My struggles would continue long after I was stabbed but in essence it was the beginning of the end of a journey into the deep dark self-love that was revealed to me in both its internal and external forms. One might be led to believe that my mother's suicide and the unprovoked attempt on my natural life were not in any way my fault, and thereby not directly related to some of the trials and tribulations of my interior/spiritual conflict, but I must further enlighten the reader so they might know the spiritual implications. I lived with my mother prior to her taking her life, but chose to move back with my children and their mother. She begged me to stay and I refused. Two months prior to my mother shooting herself over the phone with the 911 operator, she indeed told me that she planned to take her life and I believed that I had talked her out of it. It was my endeavor to convince her to go on living, not out of concern for her life, or what she was going through, but because I did not want to lose her in my life. Even after she told me that she would not do it she made every arrangement to do just that and I refused to see all the evidence of what she had planned although it was right in front of my face. Yes, it is true that if my mother was determined to take her life ultimately I would not have been able to stop her. Yet, if I was not so selfish and might have been empathetic toward her pain, at least I would not have to live with the guilt that will last as long as I live in the natural world. Although unconsciously, this guilt inevitably left me to attempt my own demise through drunkenness, self-destructive behavior, and even my own attempt at literal suicide.
In regard to the attempt on my life, the work environment was extremely hostile without adequate leadership. No one expects the work place to cause one to loose their life, no matter how hostile, yet I knew that I needed to get out of that job, and it would fill many pages to make this evident beyond any doubt, yet it would be easy if space permitted. If it were not for the fact that I was battling alcoholism, I would have been able to remove myself from the situation which was causing stress, anger, and anxiety, even if I would have never been attacked. As a matter of fact, if my lifestyle had not been self-destructive, I would of never sought the job in the first place. In a word, everything that happened was a manifestation of my spiritual state, and my spiritual state was a manifestation of my love of self which led me to seek truth for the sake of gain, respect, and eminence. I would have been okay if I had stayed an atheist and sought secular truth to procure this goal, because ignorance does not cause violence to genuine truth. Once I stepped into the world of genuine/spiritual truth I simply had to be let down into myself as a means to confirm the Divine Truth of the Lord's Words within the Universal Doctrine of The New Church.
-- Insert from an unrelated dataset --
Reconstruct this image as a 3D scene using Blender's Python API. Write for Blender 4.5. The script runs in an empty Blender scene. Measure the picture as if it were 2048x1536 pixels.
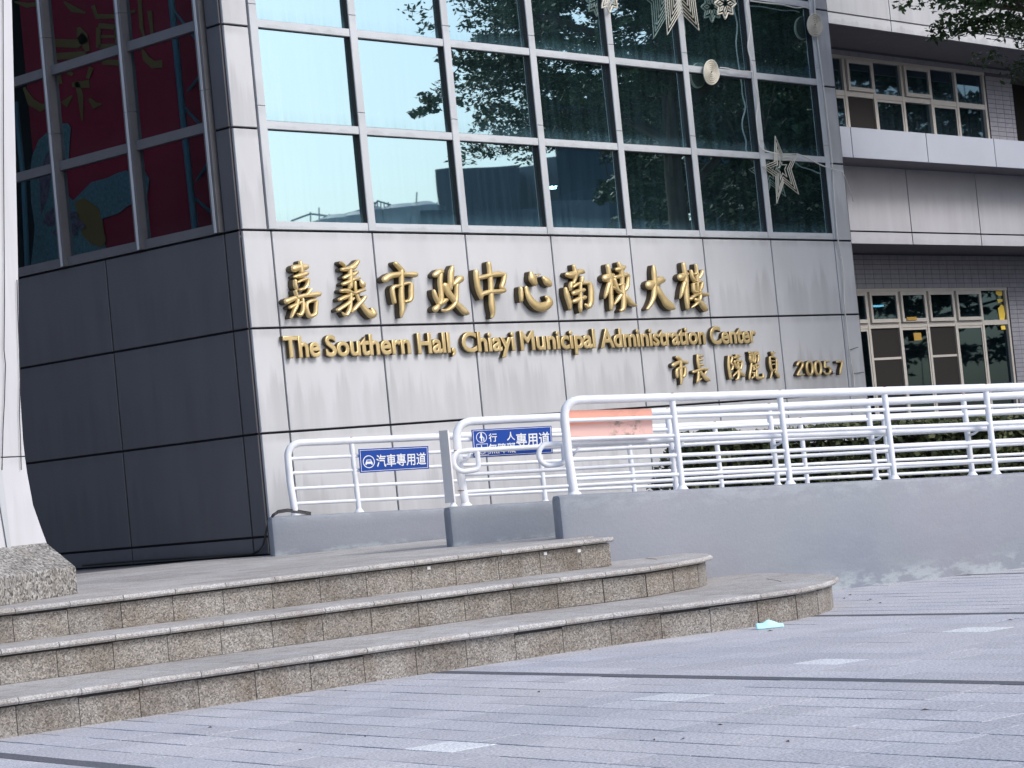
import bpy, math, random
import numpy as np
from mathutils import Vector, Matrix
random.seed(7); rng = np.random.default_rng(7)
SC = bpy.context.scene
COL = SC.collection

# ------------------------------------------------------------------ camera
CAMH = 1.1
FPX, PITCH, ROLL, TA = 4680.0, 0.040823, -0.09779831, 0.73387286
_fh = np.array([math.cos(TA), math.sin(TA), 0]); _rt = np.array([math.sin(TA), -math.cos(TA), 0]); _up = np.array([0, 0, 1.])
_F = math.cos(PITCH)*_fh + math.sin(PITCH)*_up
_U = -math.sin(PITCH)*_fh + math.cos(PITCH)*_up
_R2 = math.cos(ROLL)*_rt + math.sin(ROLL)*_U
_U2 = -math.sin(ROLL)*_rt + math.cos(ROLL)*_U
CP = np.array([0, 0, CAMH])
cam = bpy.data.cameras.new('camera'); cam_o = bpy.data.objects.new('camera', cam); COL.objects.link(cam_o)
cam.sensor_width = 36; cam.lens = FPX/2048*36; cam.clip_end = 6000; cam.clip_start = 0.1
M = Matrix.Identity(4)
for i in range(3):
    M[i][0] = _R2[i]; M[i][1] = _U2[i]; M[i][2] = -_F[i]; M[i][3] = CP[i]
cam_o.matrix_world = M
SC.camera = cam_o

# ------------------------------------------------------------------ world, sun, exposure
SUN_EL, SUN_AZ = math.radians(42), math.radians(-78)      # azimuth: direction towards the sun, from +X
w = bpy.data.worlds.new('World'); SC.world = w; w.use_nodes = True
nt = w.node_tree; bg = nt.nodes['Background']
sky = nt.nodes.new('ShaderNodeTexSky'); sky.sky_type = 'NISHITA'; sky.sun_disc = False
sky.sun_elevation = SUN_EL; sky.sun_rotation = math.pi/2 - SUN_AZ
sky.air_density = 1.0; sky.dust_density = 3.2; sky.ozone_density = 2.0
nt.links.new(sky.outputs[0], bg.inputs[0]); bg.inputs[1].default_value = 0.15
sun = bpy.data.lights.new('sun', 'SUN'); sun.energy = 1.0; sun.angle = math.radians(16); sun.color = (1, .97, .93)
sun_o = bpy.data.objects.new('sun', sun); COL.objects.link(sun_o)
sd = Vector((math.cos(SUN_EL)*math.cos(SUN_AZ), math.cos(SUN_EL)*math.sin(SUN_AZ), math.sin(SUN_EL)))
sun_o.rotation_euler = sd.to_track_quat('Z', 'Y').to_euler()
SC.view_settings.view_transform = 'Standard'; SC.view_settings.look = 'None'
SC.view_settings.exposure = 0.5; SC.view_settings.gamma = 1.0; SC.view_settings.use_curve_mapping = False
SC.cycles.max_bounces = 8; SC.cycles.transparent_max_bounces = 16
SC.cycles.use_denoising = True

# ------------------------------------------------------------------ helpers
def ray(x, y): return (x-1024)/FPX*_R2 - (y-768)/FPX*_U2 + _F
def onz(x, y, z):
    d = ray(x, y); return CP + d*(z-CP[2])/d[2]
def onpl(x, y, p, n):
    d = ray(x, y); p = np.asarray(p, float); n = np.asarray(n, float); return CP + d*(n@(p-CP))/(n@d)
R = 0.2076; Z3 = 3*R
K = onz(542, 1110, Z3); KX, KY = K[0], K[1]
def PA(x, y, d=0): return onpl(x, y, (KX, KY+d, 0), (0, 1, 0))     # on the lettered facade, d metres behind it
def PB(x, y, d=0): return onpl(x, y, (KX+d, KY, 0), (1, 0, 0))     # on the dark side facade

class MB:
    def __init__(s): s.v = []; s.f = []
    def add(s, vs, fs):
        n = len(s.v); s.v += [tuple(map(float, p)) for p in vs]; s.f += [tuple(i+n for i in q) for q in fs]; return s
    def box(s, a, b):
        x0, y0, z0 = a; x1, y1, z1 = b
        return s.hexa([(x0,y0,z0),(x1,y0,z0),(x1,y1,z0),(x0,y1,z0),(x0,y0,z1),(x1,y0,z1),(x1,y1,z1),(x0,y1,z1)])
    def hexa(s, p): return s.add(p, [(0,3,2,1),(4,5,6,7),(0,1,5,4),(1,2,6,5),(2,3,7,6),(3,0,4,7)])
    def prism(s, poly, z0, z1):
        n = len(poly)
        vs = [(p[0], p[1], z0) for p in poly] + [(p[0], p[1], z1) for p in poly]
        return s.add(vs, [tuple(range(n))[::-1], tuple(range(n, 2*n))] + [(i, (i+1) % n, (i+1) % n+n, i+n) for i in range(n)])
    def tube(s, pts, r, seg=8, closed=False, caps=True):
        P = [np.asarray(p, float) for p in pts]; n = len(P)
        rr = r if hasattr(r, '__len__') else [r]*n
        prev = None; rings = []
        for i in range(n):
            if closed: t = P[(i+1) % n]-P[i-1]
            else: t = P[min(i+1, n-1)]-P[max(i-1, 0)]
            t = t/(np.linalg.norm(t)+1e-12)
            if prev is None:
                a = np.array([0, 0, 1.]) if abs(t[2]) < .9 else np.array([1., 0, 0])
                u = np.cross(t, a)
            else: u = prev - t*(prev@t)
            u /= np.linalg.norm(u)+1e-12; prev = u; v = np.cross(t, u)
            rings.append([P[i] + rr[i]*(math.cos(2*math.pi*k/seg)*u + math.sin(2*math.pi*k/seg)*v) for k in range(seg)])
        vs = [q for ring in rings for q in ring]; fs = []
        for i in range(n if closed else n-1):
            j = (i+1) % n
            for k in range(seg):
                k2 = (k+1) % seg
                fs.append((i*seg+k, i*seg+k2, j*seg+k2, j*seg+k))
        if caps and not closed: fs += [tuple(range(seg))[::-1], tuple((n-1)*seg+k for k in range(seg))]
        return s.add(vs, fs)
    def cyl(s, a, b, r, seg=12, r2=None): return s.tube([a, b], [r, r if r2 is None else r2], seg)
    def mesh(s, name):
        me = bpy.data.meshes.new(name); me.from_pydata(s.v, [], s.f); me.update(); return me
    def build(s, name, m, parent=None, smooth=False, bevel=0, **kw):
        return link(name, s.mesh(name), m, parent, smooth, bevel, **kw)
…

Divine Providence is so amazing and I wish I could share with the reader in detail how the only thing that kept me alive was the Lord's love. He kept me in enough of the truth within my understanding to realize what I was going through and why. I would like to end this essay by assuring the reader that at this time my study, prayer, and endeavor corresponds to the regeneration of my soul. I can honestly say that I do not know what will become of my life in the future, but I know that I am on the “narrow” path and I refuse to turn or even look back. I also know that the trials and tribulations of life are indeed a blessing when we survive them and are able to eventually receive our Lord in charity and faith.